After 200 of these things, I’ve decided to take a short break to refresh the creative batteries… and concentrate on my own scripts, of course.
Some time in the next few days I’ll be starting a new Guest Post Week. Except, this time, I have so many reader-submitted tips it might have to be a Guest Post Couple-of-Weeks. So if you’ve...
Screenwriting Tip #200
Keep writing.
When your first draft sucks, and you don’t know how to fix it. When you’ve been rejected by every agent with an email address.
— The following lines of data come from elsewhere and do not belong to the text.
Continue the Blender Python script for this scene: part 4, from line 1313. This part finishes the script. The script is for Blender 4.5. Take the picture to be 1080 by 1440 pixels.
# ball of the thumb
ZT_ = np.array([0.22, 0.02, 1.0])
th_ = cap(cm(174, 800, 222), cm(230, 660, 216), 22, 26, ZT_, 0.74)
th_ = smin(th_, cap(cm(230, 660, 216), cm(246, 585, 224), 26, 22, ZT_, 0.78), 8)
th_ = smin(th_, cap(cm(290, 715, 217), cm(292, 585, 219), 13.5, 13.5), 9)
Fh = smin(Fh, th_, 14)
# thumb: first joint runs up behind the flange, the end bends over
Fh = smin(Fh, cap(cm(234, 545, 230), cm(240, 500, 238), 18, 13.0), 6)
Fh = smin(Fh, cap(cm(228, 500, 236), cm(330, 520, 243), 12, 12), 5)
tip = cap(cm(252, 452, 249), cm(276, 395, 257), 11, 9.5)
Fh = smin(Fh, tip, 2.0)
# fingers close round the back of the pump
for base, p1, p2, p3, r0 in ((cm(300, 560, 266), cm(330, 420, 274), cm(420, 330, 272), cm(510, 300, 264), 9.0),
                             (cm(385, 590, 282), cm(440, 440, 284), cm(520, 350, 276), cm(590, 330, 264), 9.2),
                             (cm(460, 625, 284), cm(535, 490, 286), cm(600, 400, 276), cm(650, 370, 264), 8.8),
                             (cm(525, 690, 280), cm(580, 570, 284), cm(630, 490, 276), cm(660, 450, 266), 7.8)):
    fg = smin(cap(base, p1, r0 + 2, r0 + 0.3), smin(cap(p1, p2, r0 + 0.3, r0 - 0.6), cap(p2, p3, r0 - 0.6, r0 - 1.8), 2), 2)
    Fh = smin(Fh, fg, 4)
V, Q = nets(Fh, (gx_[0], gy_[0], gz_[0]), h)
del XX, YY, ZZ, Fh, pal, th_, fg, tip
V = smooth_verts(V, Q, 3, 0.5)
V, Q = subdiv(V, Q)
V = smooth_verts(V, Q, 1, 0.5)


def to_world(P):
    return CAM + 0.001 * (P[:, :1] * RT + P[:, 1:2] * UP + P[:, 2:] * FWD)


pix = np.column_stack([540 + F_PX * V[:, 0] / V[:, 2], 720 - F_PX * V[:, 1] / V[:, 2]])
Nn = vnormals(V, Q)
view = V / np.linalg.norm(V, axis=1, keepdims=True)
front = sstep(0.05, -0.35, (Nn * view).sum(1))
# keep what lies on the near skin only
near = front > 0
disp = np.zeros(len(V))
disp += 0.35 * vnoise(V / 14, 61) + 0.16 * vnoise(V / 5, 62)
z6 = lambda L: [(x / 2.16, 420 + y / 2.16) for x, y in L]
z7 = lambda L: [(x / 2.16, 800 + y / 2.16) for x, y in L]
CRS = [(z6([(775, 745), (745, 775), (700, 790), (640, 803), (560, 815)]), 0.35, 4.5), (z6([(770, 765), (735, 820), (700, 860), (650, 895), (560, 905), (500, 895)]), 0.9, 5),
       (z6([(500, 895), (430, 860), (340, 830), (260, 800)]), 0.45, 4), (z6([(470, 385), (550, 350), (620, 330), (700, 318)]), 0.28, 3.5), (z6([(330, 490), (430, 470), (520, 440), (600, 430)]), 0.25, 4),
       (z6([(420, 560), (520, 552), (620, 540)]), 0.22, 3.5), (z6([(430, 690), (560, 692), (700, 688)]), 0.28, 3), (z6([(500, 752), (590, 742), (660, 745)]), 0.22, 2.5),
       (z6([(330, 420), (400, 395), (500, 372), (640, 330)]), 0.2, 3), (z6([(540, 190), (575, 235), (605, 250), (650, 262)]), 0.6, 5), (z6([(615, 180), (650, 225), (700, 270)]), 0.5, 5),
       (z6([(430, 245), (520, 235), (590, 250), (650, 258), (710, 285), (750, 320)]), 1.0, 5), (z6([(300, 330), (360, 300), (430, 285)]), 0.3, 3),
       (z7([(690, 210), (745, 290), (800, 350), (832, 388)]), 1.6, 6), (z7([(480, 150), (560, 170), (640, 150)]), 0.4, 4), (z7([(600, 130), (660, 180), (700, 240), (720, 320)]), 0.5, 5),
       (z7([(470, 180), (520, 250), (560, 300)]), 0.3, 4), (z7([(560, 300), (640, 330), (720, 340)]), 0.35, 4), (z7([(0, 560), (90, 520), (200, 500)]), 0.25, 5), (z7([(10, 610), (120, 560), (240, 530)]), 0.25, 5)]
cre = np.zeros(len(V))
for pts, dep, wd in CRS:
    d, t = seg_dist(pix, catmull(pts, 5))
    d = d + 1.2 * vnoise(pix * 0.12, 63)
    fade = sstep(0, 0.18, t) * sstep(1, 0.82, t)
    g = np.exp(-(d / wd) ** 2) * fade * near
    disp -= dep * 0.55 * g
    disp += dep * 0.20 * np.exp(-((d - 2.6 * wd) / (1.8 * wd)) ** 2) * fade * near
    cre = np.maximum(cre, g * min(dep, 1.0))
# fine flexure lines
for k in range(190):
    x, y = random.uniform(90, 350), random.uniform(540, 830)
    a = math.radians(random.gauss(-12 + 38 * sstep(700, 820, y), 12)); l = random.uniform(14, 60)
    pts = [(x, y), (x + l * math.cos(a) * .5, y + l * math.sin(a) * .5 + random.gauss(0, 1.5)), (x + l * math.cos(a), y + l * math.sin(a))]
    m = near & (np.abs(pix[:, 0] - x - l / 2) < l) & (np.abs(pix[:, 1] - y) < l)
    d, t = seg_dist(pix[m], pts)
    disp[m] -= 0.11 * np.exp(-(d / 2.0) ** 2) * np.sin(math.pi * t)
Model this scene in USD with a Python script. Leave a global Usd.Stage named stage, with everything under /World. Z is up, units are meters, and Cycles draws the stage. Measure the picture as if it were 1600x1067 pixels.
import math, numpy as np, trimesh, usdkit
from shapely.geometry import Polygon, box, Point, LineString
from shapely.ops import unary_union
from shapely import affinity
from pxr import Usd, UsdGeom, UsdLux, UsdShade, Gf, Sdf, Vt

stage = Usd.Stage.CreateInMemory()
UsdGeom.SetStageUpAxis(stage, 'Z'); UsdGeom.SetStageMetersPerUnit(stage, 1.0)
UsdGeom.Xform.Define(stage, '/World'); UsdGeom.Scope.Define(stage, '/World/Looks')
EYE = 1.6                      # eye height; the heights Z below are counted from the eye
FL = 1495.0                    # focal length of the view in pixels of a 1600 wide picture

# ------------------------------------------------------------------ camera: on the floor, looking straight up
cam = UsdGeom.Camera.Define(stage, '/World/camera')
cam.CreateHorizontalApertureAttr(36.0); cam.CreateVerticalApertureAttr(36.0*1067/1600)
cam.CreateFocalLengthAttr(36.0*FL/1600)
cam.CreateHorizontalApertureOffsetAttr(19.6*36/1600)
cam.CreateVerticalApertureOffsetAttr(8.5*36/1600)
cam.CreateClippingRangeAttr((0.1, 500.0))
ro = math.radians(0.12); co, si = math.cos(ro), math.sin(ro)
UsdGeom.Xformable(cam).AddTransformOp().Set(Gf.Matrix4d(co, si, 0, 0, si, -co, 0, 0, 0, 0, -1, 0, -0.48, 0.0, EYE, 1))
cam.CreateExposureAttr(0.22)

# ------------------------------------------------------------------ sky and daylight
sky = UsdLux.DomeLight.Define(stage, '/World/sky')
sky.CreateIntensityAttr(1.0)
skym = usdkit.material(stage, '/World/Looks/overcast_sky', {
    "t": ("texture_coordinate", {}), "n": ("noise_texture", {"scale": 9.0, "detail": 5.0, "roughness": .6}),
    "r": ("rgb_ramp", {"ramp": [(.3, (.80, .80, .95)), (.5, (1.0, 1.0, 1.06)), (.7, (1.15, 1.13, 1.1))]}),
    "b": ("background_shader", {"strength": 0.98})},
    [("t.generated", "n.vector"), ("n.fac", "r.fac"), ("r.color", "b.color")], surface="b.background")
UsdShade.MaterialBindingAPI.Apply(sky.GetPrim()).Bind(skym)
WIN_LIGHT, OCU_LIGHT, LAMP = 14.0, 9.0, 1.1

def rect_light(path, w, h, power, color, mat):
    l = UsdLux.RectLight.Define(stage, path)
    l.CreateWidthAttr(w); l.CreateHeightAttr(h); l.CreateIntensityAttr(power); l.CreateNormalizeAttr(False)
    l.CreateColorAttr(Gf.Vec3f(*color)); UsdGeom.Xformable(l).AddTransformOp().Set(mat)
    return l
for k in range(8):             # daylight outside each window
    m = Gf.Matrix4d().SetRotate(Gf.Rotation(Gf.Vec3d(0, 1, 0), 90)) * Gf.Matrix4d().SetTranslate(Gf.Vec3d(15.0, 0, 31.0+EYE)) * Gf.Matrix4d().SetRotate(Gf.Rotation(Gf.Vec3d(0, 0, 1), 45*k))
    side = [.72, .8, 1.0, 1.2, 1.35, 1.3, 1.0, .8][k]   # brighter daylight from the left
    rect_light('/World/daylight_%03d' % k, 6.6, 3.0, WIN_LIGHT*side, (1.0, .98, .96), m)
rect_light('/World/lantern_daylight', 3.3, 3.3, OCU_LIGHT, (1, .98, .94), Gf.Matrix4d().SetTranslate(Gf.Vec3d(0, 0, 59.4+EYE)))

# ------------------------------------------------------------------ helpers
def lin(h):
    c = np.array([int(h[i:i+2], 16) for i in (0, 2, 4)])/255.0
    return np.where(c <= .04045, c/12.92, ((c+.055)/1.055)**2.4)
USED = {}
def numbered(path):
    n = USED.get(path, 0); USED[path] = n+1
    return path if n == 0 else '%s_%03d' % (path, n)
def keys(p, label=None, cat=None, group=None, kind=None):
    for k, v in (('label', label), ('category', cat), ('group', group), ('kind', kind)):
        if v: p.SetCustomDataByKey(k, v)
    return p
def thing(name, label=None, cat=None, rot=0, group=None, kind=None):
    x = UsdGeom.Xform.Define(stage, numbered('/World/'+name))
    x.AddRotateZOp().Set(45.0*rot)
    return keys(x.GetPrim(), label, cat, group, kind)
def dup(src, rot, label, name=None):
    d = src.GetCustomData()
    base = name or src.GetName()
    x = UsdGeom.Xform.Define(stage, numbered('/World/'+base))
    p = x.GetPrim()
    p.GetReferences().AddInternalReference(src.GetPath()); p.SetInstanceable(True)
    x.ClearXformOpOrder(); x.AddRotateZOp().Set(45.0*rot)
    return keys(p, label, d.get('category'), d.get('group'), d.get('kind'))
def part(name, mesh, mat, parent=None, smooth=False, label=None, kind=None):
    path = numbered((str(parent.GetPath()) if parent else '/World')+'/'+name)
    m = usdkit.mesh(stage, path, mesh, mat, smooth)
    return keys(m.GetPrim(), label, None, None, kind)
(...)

When your boyfriend leaves and takes the cat with him.
Keep writing.
Screenwriting Tip #199
Jokes that rely on pop culture references are like crappy wines: they’re cheap and they don’t age well.
Screenwriting Tip #198
Sometimes, really bizarre/original quirks can help sell a minor character. If readers can’t guess what a character’s going to do next, they’ll keep reading.
Screenwriting Tip #197
Please don’t do that thing where the leads get really close and are about to kiss, but then something interrupts them. A pre-schooler can see that one coming.
Screenwriting Tip #196
It’s amazing how many scripts you’ll read in which the protagonist is the least interesting character. The plot should follow the protagonist, not the other way around.
Screenwriting Tip #195
Write even when you really don’t want to. Often that forced, no-fun, ‘I’d rather do laundry’ writing turns out to be surprisingly good.
Screenwriting Tip #194
How about we all try to write something that actually matters, instead of yet another male-centric fantasy about the transformative power of love?
Screenwriting Tip #193
Treat every character you create with respect. Even the bodyguard, sidekick and comic relief characters have secrets, hopes, dreams, fears, senses of humor.
Screenwriting Tip #192
TV and film are NOT the same, on a very fundamental structural level. So don’t write a pilot that reads like half a feature.
Screenwriting Tip #191
Don’t spend more time making mp3 playlists for the project than actually writing the project.
Screenwriting Tip #190
‘Write more’ is not a very good New Year’s Resolution.
But ‘Finish the latest draft by Jan 15th’ — now you’re onto something.